Writing at The Atlantic, teacher Andrew Simmons worries that high schools treat middle- and low-income students differently when conveying the reasons for attending college. In short, Simmons argues that schools encourage upper-income students to see post-secondary learning as a path of intellectual exploration and a gateway for personal meaning, while to poorer students they communicate college as the mechanism for economic security. In other words, for the latter group, the non-empirical objectives (answering big questions, cultivating purpose) are marginalized or ignored. Simmons writes:

The black and Latino kids I teach live in Inglewood and West Adams in Los Angeles. Their parents are house-cleaners, truck drivers, and non-union carpenters. When administrators, counselors, and teachers repeat again and again that a college degree will alleviate economic hardship, they don’t mean to suggest that there is no other point to higher education. Yet by focusing on this one potential benefit, educators risk distracting them from the others, emphasizing the value of the fruits of their academic labor and skipping past the importance of the labor itself. The message is that intellectual curiosity plays second fiddle to financial security.

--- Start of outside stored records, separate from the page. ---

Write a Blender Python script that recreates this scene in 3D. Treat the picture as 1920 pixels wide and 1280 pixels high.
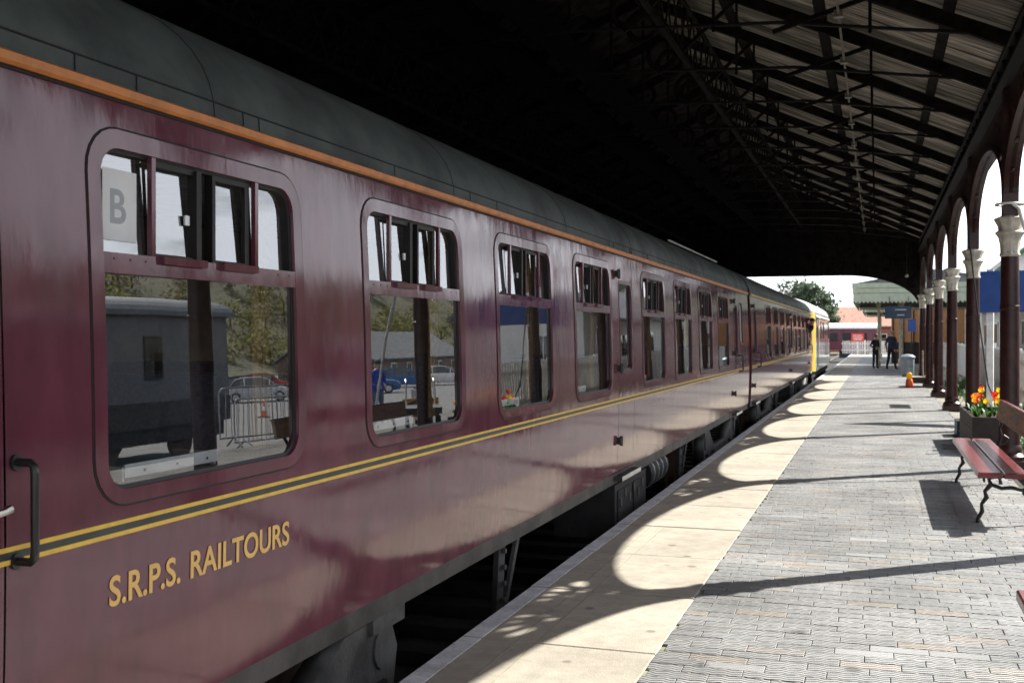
import bpy, bmesh, math, random
import numpy as np
from mathutils import Vector, Matrix, Euler
R = math.radians
random.seed(7); rng = np.random.default_rng(7)
for o in list(bpy.data.objects): bpy.data.objects.remove(o)
S = bpy.context.scene
COL = S.collection

# ------------------------------------------------------------------ camera, sky, sun, exposure
CAMX, CAMZ = 2.287, 1.6
cd = bpy.data.cameras.new('camera'); cam = bpy.data.objects.new('camera', cd); COL.objects.link(cam)
cam.location = (CAMX, 0, CAMZ); cam.rotation_euler = (R(90 - 0.33), 0, R(18.3))
cd.sensor_width = 36; cd.lens = 38.83; cd.clip_start = 0.05; cd.clip_end = 3000
cd.dof.use_dof = True; cd.dof.focus_distance = 6.0; cd.dof.aperture_fstop = 6.3
S.camera = cam
SUN_EL = 42.6; SUN_DIR = Vector((1, .845, 0)).normalized()      # horizontal direction towards the sun
sd = Vector((SUN_DIR.x * math.cos(R(SUN_EL)), SUN_DIR.y * math.cos(R(SUN_EL)), math.sin(R(SUN_EL))))
sl = bpy.data.lights.new('sun', 'SUN'); sl.energy = 5.0; sl.angle = R(.53); sl.color = (1, .95, .87)
so = bpy.data.objects.new('sun', sl); COL.objects.link(so)
so.rotation_euler = (-sd).to_track_quat('-Z', 'Y').to_euler(); so.location = (30, 30, 40)
W = bpy.data.worlds.new('World'); S.world = W; W.use_nodes = True
nt = W.node_tree; nt.nodes.clear()
def N(nt, t, **kw):
    n = nt.nodes.new(t)
    for k, v in kw.items():
        if k.startswith('i_'):
            n.inputs[k[2:].replace('_', ' ')].default_value = v
        else: setattr(n, k, v)
    return n
sky = N(nt, 'ShaderNodeTexSky', sky_type='NISHITA'); sky.sun_disc = False
sky.sun_elevation = R(SUN_EL); sky.sun_rotation = math.atan2(SUN_DIR.x, SUN_DIR.y)
sky.air_density = 1.0; sky.dust_density = 1.5; sky.ozone_density = 1.0
tc = N(nt, 'ShaderNodeTexCoord'); sep = N(nt, 'ShaderNodeSeparateXYZ')
nt.links.new(tc.outputs['Generated'], sep.inputs[0])
zz = N(nt, 'ShaderNodeMath', operation='ADD'); zz.inputs[1].default_value = .22
zm = N(nt, 'ShaderNodeMath', operation='MAXIMUM'); zm.inputs[1].default_value = .1
nt.links.new(sep.outputs[2], zz.inputs[0]); nt.links.new(zz.outputs[0], zm.inputs[0])
dv = N(nt, 'ShaderNodeVectorMath', operation='DIVIDE'); cmb = N(nt, 'ShaderNodeCombineXYZ')
for i in range(3): nt.links.new(zm.outputs[0], cmb.inputs[i])
nt.links.new(tc.outputs['Generated'], dv.inputs[0]); nt.links.new(cmb.outputs[0], dv.inputs[1])
cn = N(nt, 'ShaderNodeTexNoise'); cn.inputs['Scale'].default_value = 1.9; cn.inputs['Detail'].default_value = 9; cn.inputs['Roughness'].default_value = .56
nt.links.new(dv.outputs[0], cn.inputs['Vector'])
cr = N(nt, 'ShaderNodeValToRGB'); cr.color_ramp.elements[0].position = .43; cr.color_ramp.elements[1].position = .56
cm = N(nt, 'ShaderNodeMix', data_type='RGBA'); cm.inputs[7].default_value = (20, 20.7, 22.2, 1)
hzr = N(nt, 'ShaderNodeMapRange', interpolation_type='SMOOTHSTEP'); hzr.inputs[1].default_value = .02; hzr.inputs[2].default_value = .30; hzr.inputs[3].default_value = .16; hzr.inputs[4].default_value = 0
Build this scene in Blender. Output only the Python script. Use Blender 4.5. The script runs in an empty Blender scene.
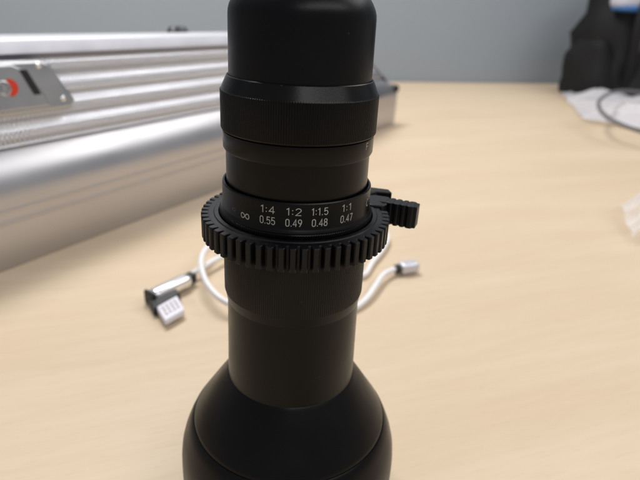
import bpy, bmesh, math, random
from mathutils import Vector, Matrix, noise
random.seed(7)
S = bpy.context.scene
COL = S.collection
PI = math.pi

# ------------------------------------------------------------------ camera
cd = bpy.data.cameras.new('camera'); cam = bpy.data.objects.new('camera', cd); COL.objects.link(cam)
R_ = Vector((0.99831938, -0.03029368, 0.04940345)); U_ = Vector((-0.0327489, 0.40841512, 0.91220864)); F_ = Vector((0.04781128, 0.91229348, -0.40673664))
m3 = Matrix((R_, U_, -F_)).transposed()
cam.matrix_world = Matrix.Translation((0, -0.158, 0.190)) @ m3.to_4x4()
cd.sensor_width = 36.0; cd.lens = 36.0 * 518.0 / 640.0
cd.clip_start = 0.01; cd.clip_end = 20
cd.dof.use_dof = True; cd.dof.focus_distance = 0.150; cd.dof.aperture_fstop = 15.0
S.camera = cam

# ------------------------------------------------------------------ world, lamps, exposure
w = bpy.data.worlds.new('World'); S.world = w; w.use_nodes = True
bg = w.node_tree.nodes['Background']; bg.inputs[0].default_value = (0.90, 0.94, 1.0, 1); bg.inputs[1].default_value = 0.33

def area(name, loc, target, sx, sy, power, col):
    l = bpy.data.lights.new(name, 'AREA'); l.shape = 'RECTANGLE'; l.size = sx; l.size_y = sy; l.energy = power; l.color = col
    o = bpy.data.objects.new(name, l); COL.objects.link(o); o.location = loc
    o.rotation_euler = (Vector(target) - Vector(loc)).to_track_quat('-Z', 'Y').to_euler()
    return o
area('ceiling_lamp', (-0.34, 0.86, 1.40), (-0.05, 0.55, 0), 0.9, 0.28, 23, (1.0, 0.97, 0.94))
area('ceiling_lamp', (1.25, 0.95, 1.45), (0.5, 0.6, 0), 1.4, 0.9, 11, (1.0, 0.97, 0.94))
area('ceiling_lamp', (0.72, -0.80, 1.25), (0.1, 0.1, 0.1), 1.85, 0.22, 10, (1.0, 0.97, 0.95))
S.view_settings.view_transform = 'Standard'; S.view_settings.look = 'None'
S.view_settings.exposure = 0.0; S.view_settings.gamma = 1.0

# ------------------------------------------------------------------ helpers
def tag(o, label=None, cat=None, group=None, kind=None):
    if label: o['label'] = label
    if cat: o['category'] = cat
    if group: o['group'] = group
    if kind: o['kind'] = kind
    return o
def empty(name, loc=(0, 0, 0), rz=0):
    o = bpy.data.objects.new(name, None); COL.objects.link(o); o.location = loc; o.rotation_euler = (0, 0, rz)
    o.empty_display_size = 0.02
    return o
def link(name, bm, mat, parent=None, smooth=True, angle=35, bevel=None, seg=2):
    bmesh.ops.recalc_face_normals(bm, faces=bm.faces)
    me = bpy.data.meshes.new(name); bm.to_mesh(me); bm.free()
    o = bpy.data.objects.new(name, me); COL.objects.link(o)
    if mat: me.materials.append(mat)
    if smooth:
        me.polygons.foreach_set('use_smooth', [True] * len(me.polygons))
        me.set_sharp_from_angle(angle=math.radians(angle))
    if bevel:
        b = o.modifiers.new('bevel', 'BEVEL'); b.width = bevel; b.segments = seg; b.limit_method = 'ANGLE'; b.angle_limit = math.radians(30)
        b.harden_normals = False
    if parent is not None: o.parent = parent
    return o
def lathe(bm, prof, n=192, rfun=None, close=False):
    """prof: list of (r, z) in millimetres"""
    rings = []
    for i, (r, z) in enumerate(prof):
        ring = []
        for k in range(n):
            a = 2 * PI * k / n
            rr = rfun(i, k, r) if rfun else r
            ring.append(bm.verts.new((rr * math.cos(a) / 1000, rr * math.sin(a) / 1000, z / 1000)))
        rings.append(ring)
    m = len(rings)
    for i in range(m if close else m - 1):
        A, B = rings[i], rings[(i + 1) % m]
        for k in range(n):
            k2 = (k + 1) % n
            bm.faces.new((A[k], A[k2], B[k2], B[k]))
    return rings
def box(bm, c, s, rot=None):
    r = bmesh.ops.create_cube(bm, size=1.0)
    M = Matrix.Translation(c) @ (rot.to_4x4() if rot else Matrix.Identity(4)) @ Matrix.Diagonal((s[0], s[1], s[2], 1))
    bmesh.ops.transform(bm, matrix=M, verts=r['verts'])
    return r['verts']
def prism(bm, poly, z0, z1, to=lambda x, y, z: (x, y, z)):
    a = [bm.verts.new(to(x, y, z0)) for x, y in poly]; b = [bm.verts.new(to(x, y, z1)) for x, y in poly]
    n = len(poly); bm.faces.new(a[::-1]); bm.faces.new(b)
    for i in range(n): bm.faces.new((a[i], a[(i + 1) % n], b[(i + 1) % n], b[i]))
def spline(pts, n=10):
    P = [Vector(p) for p in pts]; out = []
    for i in range(len(P) - 1):
        p0 = P[max(i - 1, 0)]; p1 = P[i]; p2 = P[i + 1]; p3 = P[min(i + 2, len(P) - 1)]
        for k in range(n):
            t = k / n
            out.append(0.5 * ((2 * p1) + (-p0 + p2) * t + (2 * p0 - 5 * p1 + 4 * p2 - p3) * t * t + (-p0 + 3 * p1 - 3 * p2 + p3) * t ** 3))
    out.append(P[-1]); return out
def tube(bm, pts, r, n=14, cap=True):
    T = None; N = None; rings = []
    for i, p in enumerate(pts):
        t = (pts[min(i + 1, len(pts) - 1)] - pts[max(i - 1, 0)]).normalized()
        if N is None:
            N = t.orthogonal().normalized()
        else:
            N = (N - t * N.dot(t)).normalized()
        B = t.cross(N); rr = r(i / (len(pts) - 1)) if callable(r) else r
        rings.append([bm.verts.new(p + (N * math.cos(2 * PI * k / n) + B * math.sin(2 * PI * k / n)) * rr) for k in range(n)])
    for A, Bq in zip(rings, rings[1:]):
        for k in range(n): bm.faces.new((A[k], A[(k + 1) % n], Bq[(k + 1) % n], Bq[k]))
    if cap: bm.faces.new(rings[0][::-1]); bm.faces.new(rings[-1])

# ------------------------------------------------------------------ materials
def mat(name, col, rough=0.5, metal=0.0, spec=0.5, noise_amt=0.0, noise_scale=40, bump=0.0, bump_scale=400, coat=0, trans=0, ior=1.45, alpha=1.0, rough_var=0.0, sss=0):
    m = bpy.data.materials.new(name); m.use_nodes = True; nt = m.node_tree; N = nt.nodes; L = nt.links
    b = N['Principled BSDF']; b.inputs['Base Color'].default_value = (*col, 1); b.inputs['Roughness'].default_value = rough
    b.inputs['Metallic'].default_value = metal; b.inputs['Specular IOR Level'].default_value = spec; b.inputs['IOR'].default_value = ior
    b.inputs['Coat Weight'].default_value = coat; b.inputs['Transmission Weight'].default_value = trans; b.inputs['Alpha'].default_value = alpha
    tc = N.new('ShaderNodeTexCoord')
    if noise_amt > 0 or rough_var > 0:
        nz = N.new('ShaderNodeTexNoise'); nz.inputs['Scale'].default_value = noise_scale; nz.inputs['Detail'].default_value = 5
        L.new(tc.outputs['Object'], nz.inputs['Vector'])
        if noise_amt > 0:
            mx = N.new('ShaderNodeMix'); mx.data_type = 'RGBA'
            mx.inputs['A'].default_value = (*[c * (1 - noise_amt) for c in col], 1); mx.inputs['B'].default_value = (*[min(1, c * (1 + noise_amt)) for c in col], 1)
            L.new(nz.outputs['Fac'], mx.inputs['Factor']); L.new(mx.outputs['Result'], b.inputs['Base Color'])
        if rough_var > 0:
            mr = N.new('ShaderNodeMapRange'); mr.inputs['To Min'].default_value = rough - rough_var; mr.inputs['To Max'].default_value = rough + rough_var
            mr.inputs['From Min'].default_value = .3; mr.inputs['From Max'].default_value = .7
            L.new(nz.outputs['Fac'], mr.inputs['Value']); L.new(mr.outputs['Result'], b.inputs['Roughness'])
    if bump > 0:
        n2 = N.new('ShaderNodeTexNoise'); n2.inputs['Scale'].default_value = bump_scale; n2.inputs['Detail'].default_value = 3
        L.new(tc.outputs['Object'], n2.inputs['Vector'])
        bp = N.new('ShaderNodeBump'); bp.inputs['Strength'].default_value = bump; bp.inputs['Distance'].default_value = 0.0002
        L.new(n2.outputs['Fac'], bp.inputs['Height']); L.new(bp.outputs['Normal'], b.inputs['Normal'])
    return m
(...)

Simmons faults counselors for a "lack of imagination . . . " For example, students "hear that being a doctor is great because doctors can make money, enjoy respect, and have a great life. They don't hear that being a doctor is great because doctors possess the expertise to do great things." Expanding on that concern, Simmons observes: 

The rhetoric echoes the oft-cited work of Jean Anyon, an education researcher who died in September. Studying elementary schools, Anyon looked at how schools can condition kids for positions in life. She saw that schools teaching the children of affluent families prepared those kids to take on leadership roles and nurtured their capacity for confident self-expression and argument. Schools teaching children from low-income families focused on keeping students busy and managing behavior. A middle-class school deemphasized individual expression and in-depth analysis and rewarded the dutiful completion of specified rote tasks. In each case, according to Anyon, a “hidden curriculum” has prepared students for a future role in society. Some students learn to take orders and others learn to chart a course of action and delegate responsibility. School can either perpetuate inequity through social reproduction or have a transformative effect and help students transcend it.

Simmons's fine essay is an argument for respecting the roundedness of the human person; it's a call to see students in their totality, to see them not simply as future employees and taxpayers, but as young men and women who possess philosophical and spiritual needs, needs that must be fulfilled in academic experiences that may not enhance a resume or raise income levels, but which nurture the dignity of the human being.